In Valence Operating Co. v. Dorsett, 164 S.W.3d 656 (Tex.2005), the operator sent notice of a proposed operation but commenced drilling before the 30-day period to elect to participate expired. The non-operator argued that this failure constituted a breach of contract and therefore prevented enforcement of the non-consent penalty. The operator, Valence, argued that the operator can commence work on the proposed operation during the notice period or even before the 30-day notice period begins. The Texas Supreme Court agreed with Valence that the JOA “places no temporal limitation on Valence's ability to commence work on proposed projects.” After citing the provision that is substantially similar to the one in this case, the Texas Supreme Court stated-

This plain language in the Agreement describes Dorsett's right to receive notice of proposed operations and to elect to participate in those operations. It places no restrictions on when Valence may commence drilling or preparations for drilling.

In short, the thirty-day notice period sets a deadline for Dorsett to decide whether to participate in proposed operations. Nothing in the language of the Agreement forbids the operator from commencing work before the end of the notice period.

Id. at 662-663.

Unlike in Dorsett, in this case that operations were essentially completed before Devon sent the notice of operations to Bonn. However, that fact actually works in favor of Bonn. It had the opportunity to decide its participation in the well after the majority of the risk associated with drilling had been determined. Bonn knew that the well was completed and successfully producing. As stated in Valence, early commencement does not harm the non-operators.

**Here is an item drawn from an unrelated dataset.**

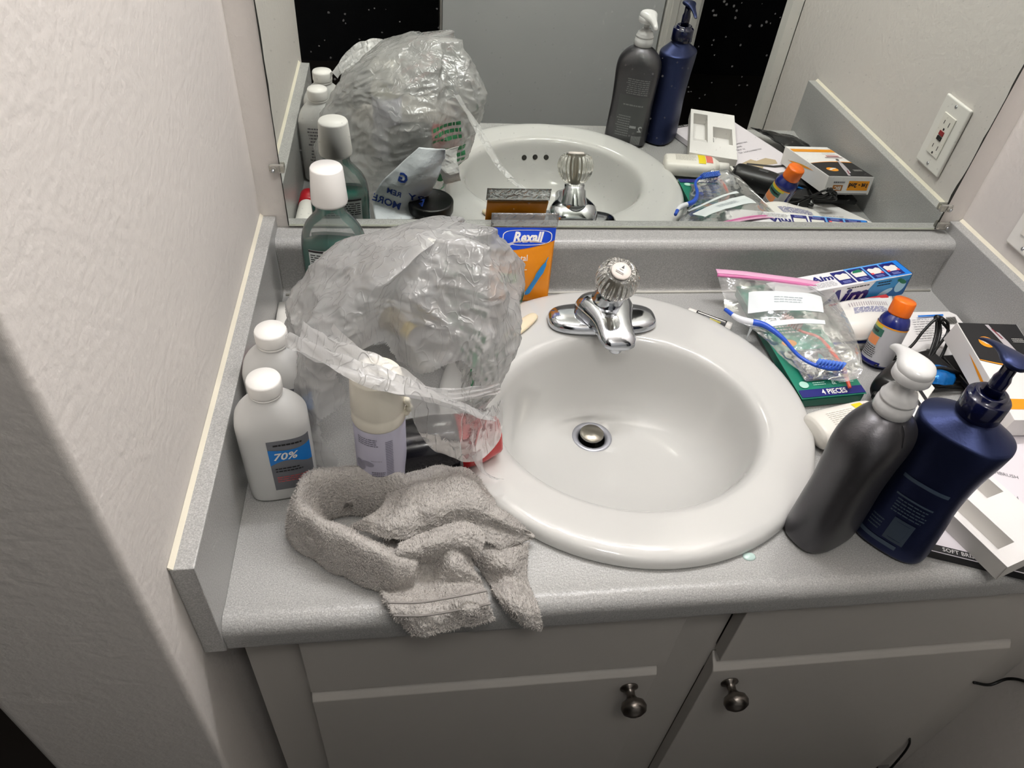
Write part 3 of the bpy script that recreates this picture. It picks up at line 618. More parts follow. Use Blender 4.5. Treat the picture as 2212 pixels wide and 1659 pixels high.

It simply places greater risk on the operator that the cost of the operation will fall entirely on him. Id. at 663. In addition, Aaron Cawley, Bonn's managing partner, acknowledged that the JOA contains no provision requiring balloting prior to drilling and also stated that Bonn suffered no damage as a result of Devon's operations before balloting Bonn.

With full knowledge of the costs of the well and its successful completion, Bonn elected to go non-consent. Cawley acknowledged that this election was clearly pursuant to the terms of the JOA. These facts establish waiver. “Under Texas law, the elements of waiver are (1) an existing right, benefit, or advantage; (2) actual or constructive knowledge of its existence; and (3) actual intent to relinquish that right.” GP Plastics Corp. v. Interboro Packaging Corp., 108 Fed.Appx. 832, 836 (5th Cir.2004). The district court did not err in concluding that Bonn waived any rights, if any exist, related to Devon's late balloting.


The final issue Bonn raises in this case relates to the appropriate choice of law for determining the interest rate to apply to the payment of proceeds. The district court analyzed choice of law and determined that Oklahoma law supplies the interest rate. This rate only applies if any damages are assessed. Because of our disposition of the issues above, there are no damages on which to calculate interest and this issue is moot.


For the foregoing reasons, we affirm the judgment of the district court.